Per quanto riguarda la distribuzione compositiva dell’immagine, il serpente antropomorfizzato è ritratto su uno sfondo nero (simbolo della sua natura mortifera) che è circondato da una massa di colore giallo ocra (che richiama il contesto naturalistico – in questo caso il deserto – nel quale il Maligno opera) e da un’altra di colore bianco-azzurro (che allude al mondo divino). Da quest’ultima si staccano frammenti luminosi che penetrano lo sfondo nerastro, raggiungendo la figura serpentina e rendendola parzialmente traslucida, come se stessero per trapassarla e dissolverla nella luce divina. La fonte di questa luce è localizzata nell’alone che circonda la sommità dell’asta sulla quale è innalzato il serpente di bronzo. Essa si incunea nella massa giallo ocra, simbolo della terrestrità nella quale il Maligno, appunto, agisce mimetizzandosi abilmente (l’ovale – che rappresenta la testa del serpente antropomorfizzato – è dello stesso colore). Il fatto poi che il serpente/Maligno sia posto nella parte inferiore dell’immagine, ossia in una posizione subordinata rispetto all’asta/croce, allude al fatto che egli sia irrimediabilmente destinato a soccombere al Cristo Gesù, la cui vittoria è garantita dalla sua morte in croce.
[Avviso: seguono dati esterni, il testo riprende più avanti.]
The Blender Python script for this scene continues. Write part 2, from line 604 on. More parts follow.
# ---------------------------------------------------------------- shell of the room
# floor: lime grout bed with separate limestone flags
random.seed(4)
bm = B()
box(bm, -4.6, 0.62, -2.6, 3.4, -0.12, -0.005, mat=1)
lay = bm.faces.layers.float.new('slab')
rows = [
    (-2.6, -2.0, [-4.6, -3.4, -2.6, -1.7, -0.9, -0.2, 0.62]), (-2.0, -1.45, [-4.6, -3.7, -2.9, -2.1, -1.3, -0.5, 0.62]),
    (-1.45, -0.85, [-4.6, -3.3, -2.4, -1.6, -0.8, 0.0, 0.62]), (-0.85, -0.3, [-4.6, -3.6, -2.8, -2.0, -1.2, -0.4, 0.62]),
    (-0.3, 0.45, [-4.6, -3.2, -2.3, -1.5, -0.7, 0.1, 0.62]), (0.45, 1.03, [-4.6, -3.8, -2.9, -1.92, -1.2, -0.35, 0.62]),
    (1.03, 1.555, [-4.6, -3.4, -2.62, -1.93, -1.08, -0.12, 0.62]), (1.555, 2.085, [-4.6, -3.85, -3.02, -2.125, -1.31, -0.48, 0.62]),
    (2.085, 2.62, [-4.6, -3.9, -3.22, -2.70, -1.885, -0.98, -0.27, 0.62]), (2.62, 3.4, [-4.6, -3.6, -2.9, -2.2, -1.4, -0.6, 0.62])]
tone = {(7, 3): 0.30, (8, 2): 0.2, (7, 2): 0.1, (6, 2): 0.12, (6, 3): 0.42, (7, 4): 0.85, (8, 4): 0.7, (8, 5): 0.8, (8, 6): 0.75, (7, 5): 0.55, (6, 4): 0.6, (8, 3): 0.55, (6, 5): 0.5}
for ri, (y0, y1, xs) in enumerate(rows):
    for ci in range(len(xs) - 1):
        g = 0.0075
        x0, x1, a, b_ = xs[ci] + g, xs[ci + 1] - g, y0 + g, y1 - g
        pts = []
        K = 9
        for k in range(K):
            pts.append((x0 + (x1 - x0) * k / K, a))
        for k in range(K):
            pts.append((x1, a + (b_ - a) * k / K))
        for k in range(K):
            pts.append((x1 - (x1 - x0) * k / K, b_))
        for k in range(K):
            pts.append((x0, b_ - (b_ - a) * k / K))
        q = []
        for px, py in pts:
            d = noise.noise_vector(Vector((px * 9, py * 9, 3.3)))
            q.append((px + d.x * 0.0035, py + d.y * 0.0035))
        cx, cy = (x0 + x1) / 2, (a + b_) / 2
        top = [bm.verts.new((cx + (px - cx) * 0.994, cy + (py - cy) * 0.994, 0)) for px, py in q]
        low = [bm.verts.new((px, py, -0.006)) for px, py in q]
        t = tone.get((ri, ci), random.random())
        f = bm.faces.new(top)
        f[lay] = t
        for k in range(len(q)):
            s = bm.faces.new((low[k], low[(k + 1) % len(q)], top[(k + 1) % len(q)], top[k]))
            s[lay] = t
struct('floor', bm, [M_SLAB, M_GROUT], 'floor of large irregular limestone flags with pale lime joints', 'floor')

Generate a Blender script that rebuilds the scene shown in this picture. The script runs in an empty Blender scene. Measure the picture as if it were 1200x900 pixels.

Un’ultima annotazione. Come chiaramente constatabile, nel “Mistero della Croce” della Dorigatti il contenuto narrativo è ridotto all’essenziale. Il fatto che non vi siano appigli, dal punto di vista figurativo o stilistico, che avrebbero potuto rendere l’immagine più comprensibile, sta a dimostrare che, nel trasporre visivamente il “mistero della croce”, anziché indugiare su una riproduzione figurativa dell’evento in sé, l’artista ha preferito dirigere lo sguardo del fruitore oltre la siepe degli accadimenti, per fissarlo – alla luce della fede – sul mistero che quegli stessi accadimenti racchiudono. Del resto, la morte di Gesù in croce – assieme alla sua risurrezione – costituisce il fulcro del misterioso disegno di salvezza con cui Dio ha voluto mostrare all’umanità il suo amore incommensurabile. Ne consegue che ogni tentativo di descrivere questo mistero – al di là del suo grado di comprensibilità – finisce col cedere inevitabilmente il posto all’intima contemplazione di esso, l’unica attitudine in grado di farci percepire l’immensa profondità della morte salvifica di Gesù, una morte che è stata la causa della nostra vita.